# INFORMATION GIVEN start

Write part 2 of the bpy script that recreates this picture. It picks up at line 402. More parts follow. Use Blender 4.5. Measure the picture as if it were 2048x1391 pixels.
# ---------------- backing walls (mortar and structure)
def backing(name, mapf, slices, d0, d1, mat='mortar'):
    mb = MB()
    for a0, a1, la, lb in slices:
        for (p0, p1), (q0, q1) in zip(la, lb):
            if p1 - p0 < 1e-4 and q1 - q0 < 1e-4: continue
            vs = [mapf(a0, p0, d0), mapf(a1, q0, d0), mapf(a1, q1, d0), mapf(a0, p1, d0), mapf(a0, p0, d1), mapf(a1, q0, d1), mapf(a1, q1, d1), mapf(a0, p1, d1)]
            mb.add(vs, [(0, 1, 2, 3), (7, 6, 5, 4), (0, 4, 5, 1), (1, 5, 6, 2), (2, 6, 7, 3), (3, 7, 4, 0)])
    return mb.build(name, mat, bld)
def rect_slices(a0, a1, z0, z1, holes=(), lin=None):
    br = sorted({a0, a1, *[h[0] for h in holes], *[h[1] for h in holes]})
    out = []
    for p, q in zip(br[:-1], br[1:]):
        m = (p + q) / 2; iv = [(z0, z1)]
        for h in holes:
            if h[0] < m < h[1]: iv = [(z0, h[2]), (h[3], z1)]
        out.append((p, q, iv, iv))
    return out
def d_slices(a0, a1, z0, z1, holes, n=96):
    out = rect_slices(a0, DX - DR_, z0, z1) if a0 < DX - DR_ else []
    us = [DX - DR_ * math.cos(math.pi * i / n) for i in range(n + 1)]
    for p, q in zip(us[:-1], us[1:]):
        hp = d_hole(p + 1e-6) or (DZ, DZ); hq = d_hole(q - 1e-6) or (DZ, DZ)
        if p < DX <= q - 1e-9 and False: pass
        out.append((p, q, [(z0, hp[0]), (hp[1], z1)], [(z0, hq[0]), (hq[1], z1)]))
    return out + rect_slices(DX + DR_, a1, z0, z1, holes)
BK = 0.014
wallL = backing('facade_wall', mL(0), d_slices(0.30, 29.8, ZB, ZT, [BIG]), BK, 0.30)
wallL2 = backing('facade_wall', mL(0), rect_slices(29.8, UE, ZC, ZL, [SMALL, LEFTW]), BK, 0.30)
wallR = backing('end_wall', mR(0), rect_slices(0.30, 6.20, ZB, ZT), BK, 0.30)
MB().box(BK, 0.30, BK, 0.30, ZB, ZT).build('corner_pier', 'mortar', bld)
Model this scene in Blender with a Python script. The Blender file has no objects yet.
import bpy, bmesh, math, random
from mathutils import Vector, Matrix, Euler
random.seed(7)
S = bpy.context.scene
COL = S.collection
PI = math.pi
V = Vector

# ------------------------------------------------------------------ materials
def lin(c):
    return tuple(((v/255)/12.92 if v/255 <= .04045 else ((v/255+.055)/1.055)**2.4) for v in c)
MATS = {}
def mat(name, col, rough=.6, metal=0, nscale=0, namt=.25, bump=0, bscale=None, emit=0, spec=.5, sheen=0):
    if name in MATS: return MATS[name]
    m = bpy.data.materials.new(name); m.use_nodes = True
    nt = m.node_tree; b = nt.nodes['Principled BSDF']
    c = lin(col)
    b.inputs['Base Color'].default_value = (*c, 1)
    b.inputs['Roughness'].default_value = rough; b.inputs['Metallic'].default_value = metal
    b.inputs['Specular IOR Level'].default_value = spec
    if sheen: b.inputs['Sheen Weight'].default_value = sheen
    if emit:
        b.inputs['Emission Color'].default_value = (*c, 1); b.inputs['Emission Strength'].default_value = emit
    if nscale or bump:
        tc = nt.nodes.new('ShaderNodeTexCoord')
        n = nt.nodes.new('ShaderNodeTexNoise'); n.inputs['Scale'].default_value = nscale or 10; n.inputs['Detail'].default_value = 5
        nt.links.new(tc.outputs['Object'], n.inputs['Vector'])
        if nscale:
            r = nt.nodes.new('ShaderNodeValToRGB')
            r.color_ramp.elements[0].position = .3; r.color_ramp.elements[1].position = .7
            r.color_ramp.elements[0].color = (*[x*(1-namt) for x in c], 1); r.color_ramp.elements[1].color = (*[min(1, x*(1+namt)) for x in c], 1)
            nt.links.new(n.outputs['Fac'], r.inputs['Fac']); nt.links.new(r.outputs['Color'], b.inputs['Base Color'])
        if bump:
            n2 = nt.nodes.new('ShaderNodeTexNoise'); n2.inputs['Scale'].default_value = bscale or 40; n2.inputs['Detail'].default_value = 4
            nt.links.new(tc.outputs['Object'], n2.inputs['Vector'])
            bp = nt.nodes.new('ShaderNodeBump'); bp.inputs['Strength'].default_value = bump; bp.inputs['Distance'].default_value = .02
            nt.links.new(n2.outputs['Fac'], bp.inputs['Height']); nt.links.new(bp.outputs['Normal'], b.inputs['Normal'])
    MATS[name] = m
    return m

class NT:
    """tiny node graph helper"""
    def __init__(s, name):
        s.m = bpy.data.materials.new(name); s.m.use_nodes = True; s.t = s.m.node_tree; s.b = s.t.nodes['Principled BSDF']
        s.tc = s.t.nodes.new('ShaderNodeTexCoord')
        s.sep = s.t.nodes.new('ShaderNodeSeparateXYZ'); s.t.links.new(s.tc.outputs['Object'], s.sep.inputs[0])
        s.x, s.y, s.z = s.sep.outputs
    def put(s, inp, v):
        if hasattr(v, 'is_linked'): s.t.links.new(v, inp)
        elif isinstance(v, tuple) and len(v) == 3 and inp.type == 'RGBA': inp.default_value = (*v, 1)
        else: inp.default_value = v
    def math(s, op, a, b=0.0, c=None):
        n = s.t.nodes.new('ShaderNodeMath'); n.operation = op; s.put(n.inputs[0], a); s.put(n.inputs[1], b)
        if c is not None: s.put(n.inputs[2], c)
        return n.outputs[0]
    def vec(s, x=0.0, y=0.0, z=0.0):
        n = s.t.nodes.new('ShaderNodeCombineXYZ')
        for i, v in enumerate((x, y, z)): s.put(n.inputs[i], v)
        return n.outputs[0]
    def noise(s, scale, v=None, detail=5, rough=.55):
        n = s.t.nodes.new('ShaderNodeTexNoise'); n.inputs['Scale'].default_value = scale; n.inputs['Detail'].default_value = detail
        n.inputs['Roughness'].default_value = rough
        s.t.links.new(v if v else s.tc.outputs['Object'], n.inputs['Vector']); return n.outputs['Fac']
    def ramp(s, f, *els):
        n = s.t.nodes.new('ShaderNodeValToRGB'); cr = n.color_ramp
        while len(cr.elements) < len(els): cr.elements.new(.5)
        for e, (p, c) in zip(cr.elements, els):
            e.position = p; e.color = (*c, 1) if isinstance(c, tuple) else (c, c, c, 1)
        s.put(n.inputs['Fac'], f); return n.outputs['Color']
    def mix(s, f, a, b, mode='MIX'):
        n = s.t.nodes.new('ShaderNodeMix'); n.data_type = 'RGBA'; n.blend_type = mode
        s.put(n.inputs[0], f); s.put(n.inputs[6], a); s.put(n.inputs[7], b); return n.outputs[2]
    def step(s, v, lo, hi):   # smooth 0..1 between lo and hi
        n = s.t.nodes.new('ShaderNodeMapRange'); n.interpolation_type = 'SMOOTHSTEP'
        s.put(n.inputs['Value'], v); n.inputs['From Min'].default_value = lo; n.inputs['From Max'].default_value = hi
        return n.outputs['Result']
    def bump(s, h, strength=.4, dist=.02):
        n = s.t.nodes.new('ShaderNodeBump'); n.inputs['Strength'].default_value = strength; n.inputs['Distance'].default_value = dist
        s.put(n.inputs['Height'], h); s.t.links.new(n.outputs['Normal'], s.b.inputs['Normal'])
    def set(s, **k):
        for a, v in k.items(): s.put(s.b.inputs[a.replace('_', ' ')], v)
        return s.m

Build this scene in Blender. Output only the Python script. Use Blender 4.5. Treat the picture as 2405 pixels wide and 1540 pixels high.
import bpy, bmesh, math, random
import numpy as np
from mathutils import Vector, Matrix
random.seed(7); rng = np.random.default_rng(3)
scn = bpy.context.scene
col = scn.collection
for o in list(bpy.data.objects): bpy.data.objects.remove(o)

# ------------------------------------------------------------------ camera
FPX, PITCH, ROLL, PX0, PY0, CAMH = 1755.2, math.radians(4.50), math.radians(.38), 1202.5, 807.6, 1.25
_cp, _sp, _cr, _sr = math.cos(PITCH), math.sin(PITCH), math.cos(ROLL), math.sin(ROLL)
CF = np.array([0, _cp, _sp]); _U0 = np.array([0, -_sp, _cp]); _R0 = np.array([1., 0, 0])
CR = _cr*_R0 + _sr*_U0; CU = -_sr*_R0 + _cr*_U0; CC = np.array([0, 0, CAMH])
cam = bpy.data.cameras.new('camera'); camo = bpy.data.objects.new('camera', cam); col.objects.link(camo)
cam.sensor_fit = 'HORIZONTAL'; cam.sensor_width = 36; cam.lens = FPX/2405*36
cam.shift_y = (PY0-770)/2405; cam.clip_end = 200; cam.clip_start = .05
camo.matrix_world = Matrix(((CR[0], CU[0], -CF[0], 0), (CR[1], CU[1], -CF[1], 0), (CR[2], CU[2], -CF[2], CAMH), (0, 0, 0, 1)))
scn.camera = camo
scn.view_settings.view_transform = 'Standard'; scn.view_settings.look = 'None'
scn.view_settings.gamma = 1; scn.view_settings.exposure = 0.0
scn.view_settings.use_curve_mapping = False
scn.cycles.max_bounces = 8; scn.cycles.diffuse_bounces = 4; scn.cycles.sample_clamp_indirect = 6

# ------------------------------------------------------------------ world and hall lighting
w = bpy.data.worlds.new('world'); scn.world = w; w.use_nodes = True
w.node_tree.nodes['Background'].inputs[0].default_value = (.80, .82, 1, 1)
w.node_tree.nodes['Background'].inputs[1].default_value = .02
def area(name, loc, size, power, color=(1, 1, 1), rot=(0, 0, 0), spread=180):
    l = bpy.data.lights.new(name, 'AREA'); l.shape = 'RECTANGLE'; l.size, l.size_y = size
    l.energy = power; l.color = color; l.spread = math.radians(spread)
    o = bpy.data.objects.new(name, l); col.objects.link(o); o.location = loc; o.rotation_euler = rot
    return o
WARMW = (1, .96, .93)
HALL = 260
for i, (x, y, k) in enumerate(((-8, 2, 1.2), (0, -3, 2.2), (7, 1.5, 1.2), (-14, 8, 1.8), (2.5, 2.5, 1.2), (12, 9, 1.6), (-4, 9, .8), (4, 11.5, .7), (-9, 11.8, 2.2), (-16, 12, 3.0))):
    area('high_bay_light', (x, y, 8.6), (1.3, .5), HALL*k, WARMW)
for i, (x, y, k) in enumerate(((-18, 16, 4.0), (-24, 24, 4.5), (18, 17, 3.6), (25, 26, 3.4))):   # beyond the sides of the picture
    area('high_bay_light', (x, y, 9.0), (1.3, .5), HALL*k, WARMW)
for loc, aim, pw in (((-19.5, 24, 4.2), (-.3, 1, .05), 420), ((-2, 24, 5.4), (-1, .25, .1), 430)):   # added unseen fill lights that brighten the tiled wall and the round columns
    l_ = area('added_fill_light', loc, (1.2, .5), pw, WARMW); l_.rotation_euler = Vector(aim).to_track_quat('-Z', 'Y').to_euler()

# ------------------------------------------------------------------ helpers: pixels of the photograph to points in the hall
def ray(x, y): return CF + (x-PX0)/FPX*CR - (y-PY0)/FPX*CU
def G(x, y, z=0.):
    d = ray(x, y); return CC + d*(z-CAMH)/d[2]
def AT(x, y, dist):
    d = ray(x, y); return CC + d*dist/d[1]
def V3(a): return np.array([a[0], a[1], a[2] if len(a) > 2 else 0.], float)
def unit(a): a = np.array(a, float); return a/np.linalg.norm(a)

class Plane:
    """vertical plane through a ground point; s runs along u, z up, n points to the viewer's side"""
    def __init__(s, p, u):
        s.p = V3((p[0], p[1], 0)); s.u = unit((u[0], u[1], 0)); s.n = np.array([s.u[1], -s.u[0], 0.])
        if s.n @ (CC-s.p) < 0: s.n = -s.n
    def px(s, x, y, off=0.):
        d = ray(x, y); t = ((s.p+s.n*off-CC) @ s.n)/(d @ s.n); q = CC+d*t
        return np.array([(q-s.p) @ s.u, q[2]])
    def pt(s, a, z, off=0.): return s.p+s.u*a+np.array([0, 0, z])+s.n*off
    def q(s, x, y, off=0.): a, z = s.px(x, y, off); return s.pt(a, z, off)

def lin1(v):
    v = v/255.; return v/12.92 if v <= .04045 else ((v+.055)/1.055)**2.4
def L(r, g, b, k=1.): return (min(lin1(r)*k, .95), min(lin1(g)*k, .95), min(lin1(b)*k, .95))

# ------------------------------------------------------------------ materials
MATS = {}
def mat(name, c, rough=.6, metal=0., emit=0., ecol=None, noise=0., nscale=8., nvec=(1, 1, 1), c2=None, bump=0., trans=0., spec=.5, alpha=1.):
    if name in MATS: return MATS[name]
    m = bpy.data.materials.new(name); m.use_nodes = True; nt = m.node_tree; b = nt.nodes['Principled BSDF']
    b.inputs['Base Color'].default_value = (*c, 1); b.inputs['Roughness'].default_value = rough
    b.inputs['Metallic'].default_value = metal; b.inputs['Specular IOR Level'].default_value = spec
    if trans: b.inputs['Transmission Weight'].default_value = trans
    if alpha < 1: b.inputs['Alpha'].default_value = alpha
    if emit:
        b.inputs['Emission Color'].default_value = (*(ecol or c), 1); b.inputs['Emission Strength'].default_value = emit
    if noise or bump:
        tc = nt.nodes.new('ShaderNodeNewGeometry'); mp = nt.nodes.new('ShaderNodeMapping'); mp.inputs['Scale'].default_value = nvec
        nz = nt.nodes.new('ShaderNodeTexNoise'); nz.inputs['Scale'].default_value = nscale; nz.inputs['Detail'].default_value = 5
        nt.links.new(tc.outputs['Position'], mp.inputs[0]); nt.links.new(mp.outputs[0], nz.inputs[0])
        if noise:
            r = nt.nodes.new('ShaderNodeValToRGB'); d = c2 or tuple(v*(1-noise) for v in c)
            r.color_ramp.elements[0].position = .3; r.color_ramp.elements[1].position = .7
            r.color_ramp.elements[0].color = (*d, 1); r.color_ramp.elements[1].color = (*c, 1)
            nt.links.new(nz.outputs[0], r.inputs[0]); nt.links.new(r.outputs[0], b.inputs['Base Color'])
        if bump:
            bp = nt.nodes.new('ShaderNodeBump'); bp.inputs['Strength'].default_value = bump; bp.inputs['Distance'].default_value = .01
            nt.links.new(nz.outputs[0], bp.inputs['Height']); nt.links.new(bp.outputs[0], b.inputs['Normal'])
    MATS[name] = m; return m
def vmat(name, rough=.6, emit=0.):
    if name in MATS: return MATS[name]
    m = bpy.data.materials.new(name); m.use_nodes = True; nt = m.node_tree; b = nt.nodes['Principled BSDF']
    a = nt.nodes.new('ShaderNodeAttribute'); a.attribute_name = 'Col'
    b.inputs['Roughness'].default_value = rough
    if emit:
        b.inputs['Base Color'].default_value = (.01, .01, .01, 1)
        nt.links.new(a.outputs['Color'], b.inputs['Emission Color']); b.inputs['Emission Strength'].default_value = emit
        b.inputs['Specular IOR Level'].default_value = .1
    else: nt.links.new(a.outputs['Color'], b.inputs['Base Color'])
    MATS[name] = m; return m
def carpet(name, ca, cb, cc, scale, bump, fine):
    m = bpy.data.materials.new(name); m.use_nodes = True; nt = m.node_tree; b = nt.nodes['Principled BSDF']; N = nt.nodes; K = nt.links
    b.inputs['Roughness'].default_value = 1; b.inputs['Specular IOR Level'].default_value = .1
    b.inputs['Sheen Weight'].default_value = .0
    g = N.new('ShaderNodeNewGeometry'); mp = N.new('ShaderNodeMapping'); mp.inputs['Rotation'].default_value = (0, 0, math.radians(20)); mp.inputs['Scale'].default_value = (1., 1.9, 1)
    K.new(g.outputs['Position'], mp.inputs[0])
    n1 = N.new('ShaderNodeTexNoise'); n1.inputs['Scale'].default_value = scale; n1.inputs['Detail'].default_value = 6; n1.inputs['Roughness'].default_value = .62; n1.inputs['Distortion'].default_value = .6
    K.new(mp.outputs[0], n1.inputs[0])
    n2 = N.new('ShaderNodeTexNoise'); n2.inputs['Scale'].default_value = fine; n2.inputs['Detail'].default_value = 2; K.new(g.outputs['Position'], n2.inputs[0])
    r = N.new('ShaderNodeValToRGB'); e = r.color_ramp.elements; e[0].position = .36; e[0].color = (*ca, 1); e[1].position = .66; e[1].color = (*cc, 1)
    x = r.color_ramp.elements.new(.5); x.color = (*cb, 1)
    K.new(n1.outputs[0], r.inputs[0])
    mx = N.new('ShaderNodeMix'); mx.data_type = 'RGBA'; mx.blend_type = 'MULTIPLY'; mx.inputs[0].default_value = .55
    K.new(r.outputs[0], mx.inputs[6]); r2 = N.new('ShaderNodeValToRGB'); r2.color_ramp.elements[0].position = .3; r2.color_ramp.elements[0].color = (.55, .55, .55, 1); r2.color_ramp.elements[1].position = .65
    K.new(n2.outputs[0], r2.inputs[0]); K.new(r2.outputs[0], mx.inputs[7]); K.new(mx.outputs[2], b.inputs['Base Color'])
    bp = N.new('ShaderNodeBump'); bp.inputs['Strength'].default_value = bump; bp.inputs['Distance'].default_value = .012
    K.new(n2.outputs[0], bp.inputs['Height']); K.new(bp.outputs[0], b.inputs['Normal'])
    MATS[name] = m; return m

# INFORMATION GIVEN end

TASK BRIEF - Quote nothing but the lines that run from the line containing "Build this scene" through the line containing "scn.cycles.max_bounces = 8;", keeping both of them word for word.

FULL OUTPUT -
Build this scene in Blender. Output only the Python script. Use Blender 4.5. Treat the picture as 2405 pixels wide and 1540 pixels high.
import bpy, bmesh, math, random
import numpy as np
from mathutils import Vector, Matrix
random.seed(7); rng = np.random.default_rng(3)
scn = bpy.context.scene
col = scn.collection
for o in list(bpy.data.objects): bpy.data.objects.remove(o)

# ------------------------------------------------------------------ camera
FPX, PITCH, ROLL, PX0, PY0, CAMH = 1755.2, math.radians(4.50), math.radians(.38), 1202.5, 807.6, 1.25
_cp, _sp, _cr, _sr = math.cos(PITCH), math.sin(PITCH), math.cos(ROLL), math.sin(ROLL)
CF = np.array([0, _cp, _sp]); _U0 = np.array([0, -_sp, _cp]); _R0 = np.array([1., 0, 0])
CR = _cr*_R0 + _sr*_U0; CU = -_sr*_R0 + _cr*_U0; CC = np.array([0, 0, CAMH])
cam = bpy.data.cameras.new('camera'); camo = bpy.data.objects.new('camera', cam); col.objects.link(camo)
cam.sensor_fit = 'HORIZONTAL'; cam.sensor_width = 36; cam.lens = FPX/2405*36
cam.shift_y = (PY0-770)/2405; cam.clip_end = 200; cam.clip_start = .05
camo.matrix_world = Matrix(((CR[0], CU[0], -CF[0], 0), (CR[1], CU[1], -CF[1], 0), (CR[2], CU[2], -CF[2], CAMH), (0, 0, 0, 1)))
scn.camera = camo
scn.view_settings.view_transform = 'Standard'; scn.view_settings.look = 'None'
scn.view_settings.gamma = 1; scn.view_settings.exposure = 0.0
scn.view_settings.use_curve_mapping = False
scn.cycles.max_bounces = 8; scn.cycles.diffuse_bounces = 4; scn.cycles.sample_clamp_indirect = 6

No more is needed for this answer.